I say all this simply to point out that in my 39 years as a lawyer I have had plenty of opportunities to judge the qualities of attorneys. I have been one, I have judged their cases, and I have, as a corporate board member, hired and fired them. In my judgment Mike Wallace is one of the best I've ever seen.
This is not a political judgment. Mike and I stand in different political parties. We disagree on many political issues. I am, I'm proud to say, a Democrat. But the question before this committee is not his politics but his intelligence, integrity and judicial temperament. In my opinion, he has all three.
My first encounter with Mike Wallace came in 1988. He appeared before the Mississippi Supreme Court on behalf of the victims of asbestos poisoning.

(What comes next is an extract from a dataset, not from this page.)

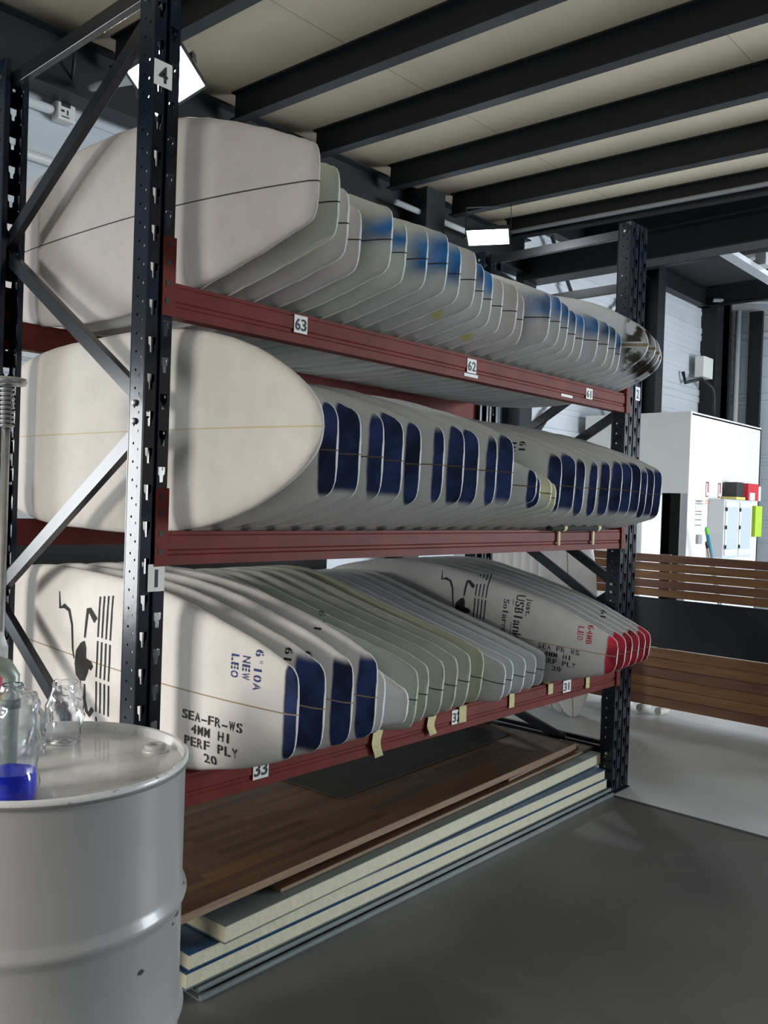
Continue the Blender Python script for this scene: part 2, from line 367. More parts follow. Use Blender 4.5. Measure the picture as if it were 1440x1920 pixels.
def beam(z1, y0, lab, face=-1):
    h = .095; root = empty('shelf_beam', (0, y0, z1 - h), label=lab, cat='shelf beam', group='red beams of the pallet rack')
    f = 0 if face < 0 else .046
    s = 1 if face < 0 else -1
    prof = [(f, 0), (f, h * .28), (f + s * .004, h * .33), (f + s * .004, h * .42), (f, h * .47), (f, h * .86), (f + s * .003, h * .9), (f + s * .003, h), (f + s * .046, h), (f + s * .046, 0)]
    V = [(x, y, z) for x in (.004, L - .004) for y, z in prof]; n = len(prof)
    F = [(i, (i + 1) % n, (i + 1) % n + n, i + n) for i in range(n)] + [tuple(range(n))[::-1], tuple(range(n, 2 * n))]
    o = mesh_obj('beam_profile', V, F, RED, root); fix_normals(o)
    for sx, x in ((-1, 0), (1, L)):
        yf = -.008 if face < 0 else .046 + .008
        m = MB().box(min(x, x + sx * .036), max(x, x + sx * .036), min(yf, yf - face * .0 + (.004 if face < 0 else -.004)), max(yf, yf + (.004 if face < 0 else -.004)), -.002, .215)
        m.box(x - .004 * (sx > 0) - .0, x + .004 * (sx < 0), -.008 if face < 0 else 0, .046 if face < 0 else .054, -.002, .215)
        c = m.build('end_connector', RED, root)
        hk = MB()
        for zz in (.03, .08, .135, .185): hk.box(x + sx * .014, x + sx * .026, yf - .0012 if face < 0 else yf - .002, yf + .001, zz, zz + .016)
        if face < 0: hk.build('hook_slot', INK, c)
    return root
Z1, Z2, Z3 = 2.0407, 1.3501, .650
bf1 = beam(Z1, 0, 'front red beam of the top shelf, carrying plates 63, 62 and 61')
bf2 = beam(Z2, 0, 'front red beam of the middle shelf, level with the eye')
bf3 = beam(Z3, 0, 'front red beam of the bottom shelf, hung with masking tape')
beam(Z1, D - .046, 'rear red beam of the top shelf, seen left of the near post', 1)
beam(Z2, D - .046, 'rear red beam of the middle shelf, seen left of the near post', 1)
beam(Z3, D - .046, 'rear red beam of the bottom shelf', 1)
rr = empty('gap_darkening_rail', (0, 1.65, 0), label='dark rail added to darken the gap behind the rack, below the rear middle beam', cat='filler')  # made-up dark rail on legs, covers the bright wall in the gap
MB().box(-.45, 2.2, -.03, .03, 1.02, 1.32).build('rail', STEEL, rr, bevel=.002)
for x in (-.40, 2.10): MB().box(x, x + .06, -.03, .03, 0, 1.02).box(x - .02, x + .08, -.25, .25, 0, .03).build('leg', STEEL, rr, bevel=.002)
# number plates ride on their beam
def bplate(root, txt, x, z, wd=.055, ht=.06):
    p = plate(root, 'number_plate', txt, x, z - root.location.z, wd, ht, -.001)
bplate(bf1, '63', .477, 2.006, .056, .056); bplate(bf1, '62', 1.388, 2.000, .06, .056); bplate(bf1, '61', 2.325, 1.998, .06, .05)
bplate(bf3, '31', 2.214, .618, .07, .056); bplate(bf3, '32', 1.365, .612, .058, .056); bplate(bf3, '33', .37, .612, .062, .062)
for x, z, wd in ((1.385, 1.962, .09), (2.12, 1.965, .10)): plate(bf1, 'label_strip', '', x, z - bf1.location.z, wd, .012, -.001)

# ================================================================== BOARDS
OUT = {'blunt': [(0, .16), (.004, .27), (.015, .34), (.04, .385), (.08, .44), (.16, .55), (.3, .71), (.45, .86), (.6, .95), (.85, 1.0), (1.2, 1.0)],
       'wide': [(0, .20), (.004, .33), (.02, .42), (.05, .475), (.10, .55), (.18, .65), (.33, .79), (.5, .92), (.7, .99), (.9, 1), (1.2, 1)],
       'taper': [(0, .14), (.008, .24), (.03, .30), (.08, .38), (.14, .46), (.31, .67), (.62, .88), (.85, .97), (1.0, 1), (1.2, 1)],
       'slim': [(0, .20), (.005, .30), (.015, .38), (.05, .44), (.11, .515), (.31, .64), (.55, .77), (.8, .90), (1.05, 1), (1.3, 1)],
       'slender': [(0, .18), (.005, .26), (.02, .33), (.1, .41), (.28, .55), (.64, .76), (.9, .90), (1.15, 1), (1.4, 1)],
       'round': [(0, .03), (.004, .11), (.015, .19), (.04, .29), (.1, .45), (.22, .67), (.41, .87), (.64, .98), (.8, 1), (1.2, 1)],
       'keel': [(0, .10), (.006, .17), (.02, .22), (.05, .26), (.12, .36), (.25, .56), (.4, .74), (.6, .90), (.85, 1.0), (1.2, 1.0)]}
def outl(kind, d):
    P = OUT[kind]
    for (a, ha), (b, hb) in zip(P, P[1:]):
        if d <= b:
            i = P.index((a, ha)); t = (d - a) / (b - a)
            pm = P[i - 1] if i > 0 else (a - (b - a), ha - (hb - ha)); pn = P[min(i + 2, len(P) - 1)]
            m0 = (hb - pm[1]) / (b - pm[0]) * (b - a); m1 = (pn[1] - ha) / max(pn[0] - a, 1e-6) * (b - a)
            if i == 0: m0 = (hb - ha)
            return (2*t**3 - 3*t*t + 1) * ha + (t**3 - 2*t*t + t) * m0 + (-2*t**3 + 3*t*t) * hb + (t**3 - t*t) * m1
    return 1.0
class Board:
    def __init__(s, kind, hw, ln, th, rk=.075, back='wide', jag=.0012):
        s.kind, s.hw, s.ln, s.th, s.rk, s.back, s.jag = kind, hw, ln, th, rk, back, jag
    def h(s, y):
        yb = s.ln - y; return s.hw * min(outl(s.kind, max(y, 0)), outl(s.back, max(yb, 0)))
    def cx(s, y):
        u = (y - s.ln * .52) / (s.ln * .5); return s.rk * abs(u) ** 2.3 * (1 if u < 0 else .6)
    def t(s, y):
        u = abs(2 * y / s.ln - 1); return s.th * (1 - .62 * u ** 3)
    def xs(s, y, z):
        w_ = min(1, abs(z) / s.h(y)); return s.cx(y) - s.t(y) / 2 * max(0, 1 - w_ ** 7) ** .5
    def stations(s):
        ys = [0, .003, .007, .013, .022, .034, .05, .07, .09, .11, .135, .16, .185, .21, .24, .27, .30, .335, .37, .41, .45, .5, .55, .6, .66]
        n2 = 9; return ys + [.66 + (s.ln - 1.02) * k / n2 for k in range(1, n2)] + [s.ln - q for q in (.36, .25, .16, .09, .045, .02, .006, 0)]
    def mesh(s, rnd):
        ys = s.stations()
        K = 28; V = []
        for y in ys:
            h = s.h(y) + rnd.uniform(-s.jag, s.jag); t = s.t(y) / 2; c = s.cx(y)
            e = min(1, .35 + .65 * min(y, s.ln - y) / .02)
            for k in range(K):
                a = 2 * math.pi * k / K; ca, sa = math.cos(a), math.sin(a)
                zz = h * math.copysign(abs(sa) ** .55, sa); w_ = abs(zz) / h
                xx = math.copysign(t * (1 - w_ ** 7) ** .5, ca) if abs(ca) > 1e-6 else 0
                V.append((c + xx * e, y, zz))
        n = len(ys); F = [(i * K + k, i * K + (k + 1) % K, (i + 1) * K + (k + 1) % K, (i + 1) * K + k) for i in range(n - 1) for k in range(K)]
        F += [tuple(range(K))[::-1], tuple(range((n - 1) * K, n * K))]
        return V, F
    def stringer(s, e=.0009, hz=.0018):
        ys = s.stations()
        V = []
        for y in ys:
            t = s.t(y) / 2 * min(1, .35 + .65 * min(y, s.ln - y) / .02) + e; c = s.cx(y); yy = y - e if y == 0 else (y + e if y == s.ln else y)
            V += [(c - t, yy, -hz), (c + t, yy, -hz), (c + t, yy, hz), (c - t, yy, hz)]
        n = len(ys); F = [(i*4 + k, i*4 + (k+1) % 4, i*4 + 4 + (k+1) % 4, i*4 + 4 + k) for i in range(n - 1) for k in range(4)] + [(3, 2, 1, 0), (n*4-4, n*4-3, n*4-2, n*4-1)]
        return V, F

def put_board(b, x, ytip, zbase, m, label, group, sm_=None, name='surfboard_blank', yc0=.02, yc1=.96):
    """stand the board on its rail across the two beams, tip towards the aisle"""
    a = 0.0
    for _ in range(6):
        c = math.cos(a)
        d0 = max(.0, (yc0 - ytip) / c); d1 = (yc1 - ytip) / c
        z0 = zbase + b.h(d0) / c; z1 = zbase + b.h(d1) / c
        a = math.atan2(z1 - z0, yc1 - yc0)
    ztip = z0 - math.tan(a) * (yc0 - ytip)
    V, F = b.mesh(random)
    o = mesh_obj(name, V, F, m); fix_normals(o); auto_smooth(o, 50)
    o.location = (x, ytip, ztip + .001); o.rotation_euler = (a, 0, random.uniform(-.006, .006))
    tag(o, label, 'surfboard blank', group)
    if sm_: 
        V, F = b.stringer(hz=.007 if sm_ is TANS and 'glossy' in label else .0018); mesh_obj('stringer', V, F, sm_, o)
    o['brd'] = 0; del o['brd']
    return o
def decal(b, o, V2, F, y, z, m, name='stencil_lettering', rot=0, lift=.0016, label=None):
    """flat artwork (u right = towards the tip, v up) laid on the near face of the board at local y,z"""
    c, s_ = math.cos(rot), math.sin(rot); V = []
    for u, v in V2:
        uu = u * c - v * s_; vv = u * s_ + v * c; yy = y - uu; zz = z + vv
        V.append((b.xs(yy, zz) - lift, yy, zz))
    q = mesh_obj(name, V, F, m, o)
    if label: q['label'] = label
    return q
def rect2(x0, x1, y0, y1, n=1): return [(x0, y0), (x1, y0), (x1, y1), (x0, y1)]
def poly_strip(pts, ws):
    V = []; F = []
    for i, p in enumerate(pts):
        a = Vector(pts[max(i - 1, 0)]); c = Vector(pts[min(i + 1, len(pts) - 1)]); d = (c - a).normalized(); n = Vector((-d.y, d.x)) * ws[i] / 2
        V += [tuple(Vector(p) + n), tuple(Vector(p) - n)]
    F = [(2 * i, 2 * i + 1, 2 * i + 3, 2 * i + 2) for i in range(len(pts) - 1)]
    return V, F
def logo2d(sx=1, sy=1):
    """rider figure with long arms beside four broken wave lines"""
    V = []; F = []
    def addp(v, f):
        n = len(V); V.extend([(a * sx, b * sy) for a, b in v]); F.extend([tuple(i + n for i in t) for t in f])
    segs = [(.17, .015), (0, -.125), (-.14, -.27), (-.285, -.36)]
    for k in range(4):
        x = .03 + k * .021
        for i, (a, c) in enumerate(((.165 + .004 * k, .035), (.022, -.095), (-.108, -.205), (-.222 - .01 * k, -.30 + .01 * k))):
            bend = .0 if i < 2 else (.006 if i == 2 else .022)
            addp(*poly_strip([(x + bend * .3, a), (x + bend * .6 + .001, (a + c) / 2), (x + bend + .004 * (i == 3), c)], [.007, .007, .006]))
    addp(*poly_strip([(-.2, .15), (-.19, .095), (-.165, .105), (-.135, .095), (-.115, .05), (-.105, -.03), (-.095, -.06)], [.003, .012, .016, .014, .010, .008, .004]))
    addp(*poly_strip([(-.04, .02), (-.035, .07), (-.03, .115), (-.02, .115), (.015, .085)], [.008, .011, .012, .018, .024]))
    body = [(-.085, -.03), (-.06, .0), (-.04, .01), (-.03, -.01), (-.028, -.045), (0, -.05), (.012, -.065), (0, -.08), (-.012, -.075), (-.015, -.09), (-.03, -.12), (-.055, -.125), (-.08, -.11), (-.09, -.075)]
    n = len(V); V.extend([(a * sx, b * sy) for a, b in body]); F.append(tuple(range(n, n + len(body))))
    addp(*poly_strip([(-.03, -.13), (-.028, -.18), (-.015, -.215), (.0, -.225), (.018, -.20)], [.006, .012, .014, .016, .016]))
    return V, F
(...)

He persuaded our court that residents of other states could sue in Mississippi to take advantage of the long limitations period our statutes then allowed. I disagreed with him. But he carried the day with our court.

The next time Mike came to our court he appeared on behalf of Claiborne County, a majority black Mississippi county whose ad valorem tax revenue from a nuclear plant had been reduced by the state legislature. Our court agreed with him that the county should have a chance to argue that racial discrimination was the reason the state had reduced the county's tax revenue.

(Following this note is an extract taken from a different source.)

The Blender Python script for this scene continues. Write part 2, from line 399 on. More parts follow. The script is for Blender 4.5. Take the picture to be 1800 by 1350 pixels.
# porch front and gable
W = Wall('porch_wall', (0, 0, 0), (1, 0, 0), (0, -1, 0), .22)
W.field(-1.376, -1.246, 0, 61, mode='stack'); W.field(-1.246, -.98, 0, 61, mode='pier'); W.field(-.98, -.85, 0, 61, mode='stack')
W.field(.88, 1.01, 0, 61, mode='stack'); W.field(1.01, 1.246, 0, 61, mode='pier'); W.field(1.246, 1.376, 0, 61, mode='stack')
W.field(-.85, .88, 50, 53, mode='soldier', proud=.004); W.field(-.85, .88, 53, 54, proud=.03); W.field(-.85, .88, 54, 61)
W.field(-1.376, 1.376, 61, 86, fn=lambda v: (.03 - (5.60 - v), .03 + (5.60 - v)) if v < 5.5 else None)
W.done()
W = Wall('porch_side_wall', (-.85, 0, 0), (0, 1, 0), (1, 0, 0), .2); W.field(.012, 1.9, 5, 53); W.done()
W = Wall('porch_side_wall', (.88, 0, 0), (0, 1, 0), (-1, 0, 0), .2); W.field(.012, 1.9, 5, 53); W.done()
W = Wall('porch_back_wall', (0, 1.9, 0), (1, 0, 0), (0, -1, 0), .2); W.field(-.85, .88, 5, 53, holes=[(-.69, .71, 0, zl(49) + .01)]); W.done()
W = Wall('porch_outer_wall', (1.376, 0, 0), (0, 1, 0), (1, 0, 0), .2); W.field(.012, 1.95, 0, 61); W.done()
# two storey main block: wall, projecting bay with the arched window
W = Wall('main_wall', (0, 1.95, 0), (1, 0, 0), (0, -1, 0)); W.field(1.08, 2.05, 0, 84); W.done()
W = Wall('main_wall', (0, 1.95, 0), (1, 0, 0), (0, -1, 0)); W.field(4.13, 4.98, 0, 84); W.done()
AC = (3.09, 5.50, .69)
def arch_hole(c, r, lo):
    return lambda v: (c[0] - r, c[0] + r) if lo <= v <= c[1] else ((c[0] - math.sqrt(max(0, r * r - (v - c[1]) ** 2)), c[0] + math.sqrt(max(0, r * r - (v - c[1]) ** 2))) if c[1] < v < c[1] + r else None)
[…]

When I left the bench in 1991 I had offers from several law firms. Mike Wallace is one of the reasons I chose to become a partner at Phelps Dunbar. He has never disappointed me. When clients have come to me, I have sent them to Mike. We have worked together on dozens of cases for all sorts of clients, including local businesses, both profit and non-profit, as well as individuals and national corporations. In the year 2000, we spent six weeks together in a trial courtroom in Jackson representing the company that is now Chevron Texaco in an oil-field clean-up case. With appropriate conflict waivers, we have also been on different sides of legislative reapportionment disputes. I have been one of the advisors to the legislature's black caucus, while Mike has advised the Republican Party. Sometimes their positions have agreed. At others, they have not. But no one in those disputes has ever questioned Mike's integrity or his fairness.

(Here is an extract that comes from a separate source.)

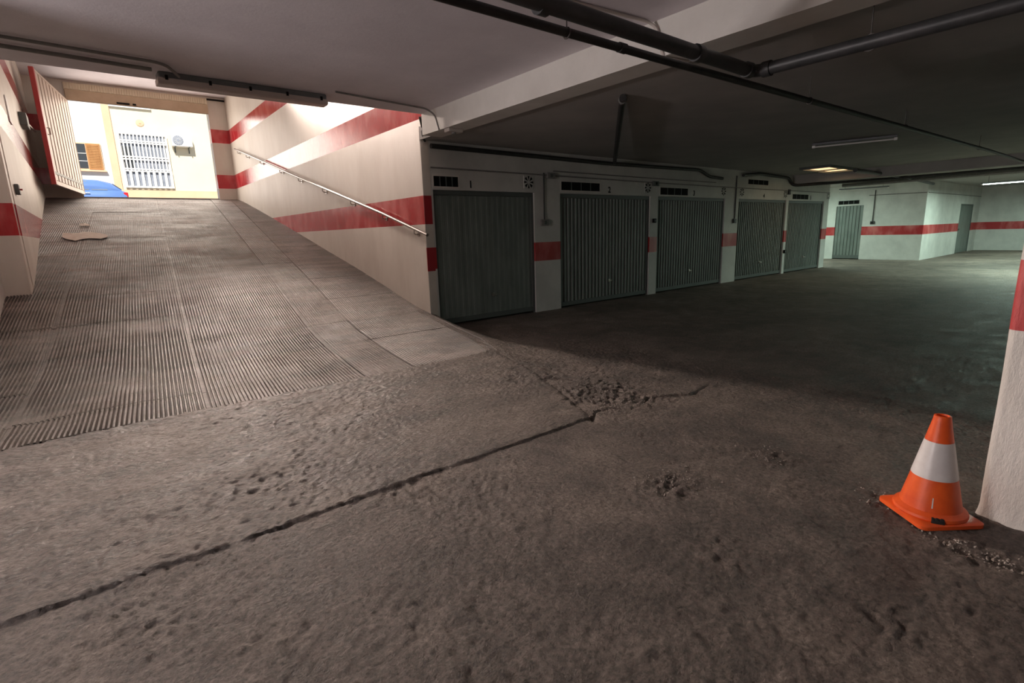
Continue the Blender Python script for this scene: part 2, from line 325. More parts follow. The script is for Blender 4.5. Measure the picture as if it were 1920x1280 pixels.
# garage wall with five door openings
DX = [(4.20, 6.24), (6.87, 9.56), (9.83, 12.60), (13.27, 15.97), (16.12, 18.62)]; DT = 2.12; WY = 7.09; WE = 19.0
bx = [(4.165, WE, WY, WY+.2, DT, 2.83)]; px = 4.165
for x0, x1 in DX: bx.append((px, x0, WY, WY+.2, 0, DT)); px = x1
bx += [(px, WE, WY, WY+.2, 0, DT), (WE-.2, WE, WY+.2, 10, 0, 2.83)]
wg = structure('wall_garage', bx, m_wallg, 'white garage wall with red stripe holding five grey doors', 'wall')
ordn = ['plain dark garage door beside the end of the ramp wall', 'dark garage door numbered 2 with the switch drop at its left', 'middle garage door of the row, between knob pier and wide pier', 'garage door under the raised vent, fourth from the ramp', 'green-lit garage door at the far end of the row']
def garage_door(i, x0, x1, label, hx, hz):
    d = thing('door_%d' % (i+1), ((x0+x1)/2, WY+.05, 0), label, 'garage door', kind='structure')
    MB().box(x0+.002, x0+.045, WY+.03, WY+.09, .01, DT-.003).box(x1-.045, x1-.002, WY+.03, WY+.09, .01, DT-.003).box(x0+.045, x1-.045, WY+.03, WY+.09, DT-.07, DT-.003).build('frame', m_frame, d)
    b = MB()
    if i == 0: b.corr(x0+.05, x1-.05, .03, DT-.075, WY+.05, .11, .006)
    else: b.corr(x0+.05, x1-.05, .03, DT-.075, WY+.045, .1, .022)
    b.build('leaf', m_doorg, d)
    MB().box(x0+.05, x1-.05, WY+.035, WY+.05, .03, .11).build('bottom_rail', m_frame, d)
    h = MB().lathe((hx, WY+.045, hz), [(.035, 0), (.035, -.008), (.012, -.01), (.012, -.035)], 12, axis='y').build('lock', m_metal, d, SA)
    MB().box(hx-.055, hx+.055, WY+.002, WY+.014, hz-.012, hz+.012).build('lock_handle', m_metal, d)
for i, (x0, x1) in enumerate(DX):
    garage_door(i, x0, x1, ordn[i], [5.3, 8.29, 11.2, 14.68, 17.5][i], .42)
def vent(x0, x1, z0, z1, n=4):
    o = MB().box(x0-.02, x1+.02, WY-.008, WY-.001, z0-.02, z0).box(x0-.02, x1+.02, WY-.008, WY-.001, z1, z1+.02).box(x0-.02, x0, WY-.008, WY-.001, z0, z1).box(x1, x1+.02, WY-.008, WY-.001, z0, z1).build('vent_grille', m_plain, wg)
    MB().box(x0, x1, WY-.003, WY-.001, z0, z1).build('vent_opening', m_black, o)
    b = MB()
    for k in range(1, n): x = x0+(x1-x0)*k/n; b.box(x-.009, x+.009, WY-.009, WY-.003, z0, z1)
    b.build('mullion', m_frame, o)
    b = MB(); nz = 5
    for k in range(nz):
        z = z0+(z1-z0)*(k+.5)/nz; b.box(x0, x1, WY-.007, WY-.003, z-.004, z+.004)
    b.build('louvre', m_black, o)
for q in ((4.22, 4.66, 2.17, 2.32), (6.90, 7.94, 2.18, 2.33), (9.90, 10.95, 2.16, 2.31), (13.69, 14.79, 2.50, 2.62), (16.33, 17.41, 2.16, 2.30)): vent(*q)
def vent_block(x0, z0, s_=.22):
    b = MB(); c_ = (x0+s_/2, z0+s_/2)
    o = MB().bbox(x0, x0+s_, WY-.012, WY+.002, z0, z0+s_, .004).build('vent_block', m_wallg, wg)
    for k in range(8):
        th = k*math.pi/4+.0001; r0, r1 = .022, .102; wd = .026 if k % 2 else .02
        dx, dz = math.cos(th), math.sin(th); poly = [(c_[0]+dx*r0, c_[1]+dz*r0), (c_[0]+dx*r1-dz*wd, c_[1]+dz*r1+dx*wd), (c_[0]+dx*r1+dz*wd, c_[1]+dz*r1-dx*wd)]
        b.prism(poly, WY-.0135, WY-.0115)
    b.build('block_hole', m_black, o)
for q in ((6.0, 2.18), (9.34, 2.18), (12.38, 2.18), (13.28, 2.18), (15.75, 2.18), (18.78, 2.18)): vent_block(*q)
for t, x, z in (('1', 4.86, 2.165), ('2', 8.19, 2.165), ('3', 11.17, 2.165), ('4', 14.56, 2.165), ('5', 17.55, 2.165)):
    cu = bpy.data.curves.new('door_number', 'FONT'); cu.body = t; cu.size = .155; cu.extrude = .001; cu.offset = .004
    o = bpy.data.objects.new('door_number', cu); COL.objects.link(o); o.parent = wg; o.location = (x, WY-.003, z); o.rotation_euler = (math.pi/2, 0, 0); cu.materials.append(m_black)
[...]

The American Bar Association just did not know what it was talking about when it said Mike Wallace fails to respect African-American lawyers. If that were true, I would know it. It is not true. Mike Wallace is not only my partner, he is my friend. We visit in each others' homes. He has a fine family. He has helped the firm recruit black lawyers.

In the litigation group of our Jackson office, we have 26 lawyers, of whom six are African-American. Three of those are partners. The youngest of those was mentored primarily by Mike through her career at Phelps. If Mike had a problem with African-American lawyers, or if African-American lawyers had a problem with Mike, we would not be working together. But we are working together, because there are no such problems. In fact, when our firm as a whole won a diversity award from the Defense Research Institute in 2005, we asked Mike to join the team that went to San Francisco to accept it.

In addition, his highly successful career as a trial and appellate lawyer belies the ABA's claim that he is a lawyer who takes legal positions that are out of the mainstream. The advice he has given me and the clients I have brought to him has always been sound. In fact, the current Chambers USA survey ranks him as one of the top litigation lawyers in Mississippi. That shows how highly regarded he is in our state.

Finally, my motive for being here today is simply to tell the truth about a friend who has been unfairly disparaged. I intend to retire from the practice of law in the near future. If Mike Wallace becomes a 5th Circuit judge, I will not have the opportunity to appear before him. But those who do will have a smart, fair and dedicated judge. That is why I urge you to vote to confirm the President's nomination of him to a position on the United States Court of Appeals for the Fifth Circuit.
If the committee has any questions, I will be glad to answer them.